Tolentino's analysis throughout the book is consistently sophisticated, 'spot-on', and full of insights on Filipino national and transnational cultures. The analysis of discourse is very well integrated with political histories and political positioning of Filipinos in the United States (as becoming the largest Asian migrant population but with no collective agency) and in the global or transnational era. The essays on the Spanish film Los Últimos de Filipinas, and the documentaries by Filipino-Americans break new ground and deal with new topics not yet analysed by scholars. There are a couple of essays that also explore the Asia-Pacific region through films. Most of the essays attest to the ongoing urgency of the Filipino quest for identity whether in Philippine or transnational spaces with a fresh look at how the Filipino as transnational subject adds to this ongoing debate. The latter is a particularly relevant and important issue to raise. Given the growing number of Filipinos in transnational spaces, and given Tolentino's valid point that the transnational Filipino is closely connected to the 'homeland', contemporary discussions on the 'Filipino' need to include both the national and transnational gendered subject.

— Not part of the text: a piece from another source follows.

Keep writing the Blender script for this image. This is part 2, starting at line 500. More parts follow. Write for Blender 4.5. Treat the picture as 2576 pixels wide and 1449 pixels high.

The first essay will interest the many scholars writing on Filipinos overseas as migrants for marriage or as domestic helpers and entertainers. Although the rest of the essays on film appeal directly to the specialist audience of film and literary critics, those interested in the gendering of nation in popular discourse will find the essays very enlightening.


[1] Kristin Hoganson, Fighting for American Manhood: How Gender Politics Provoked the Spanish-American and Philippine-American Wars, New Haven: Yale University Press, 1998.

[2] Benedict Anderson, Imagined Communities, London: Verso, 1983, 1991.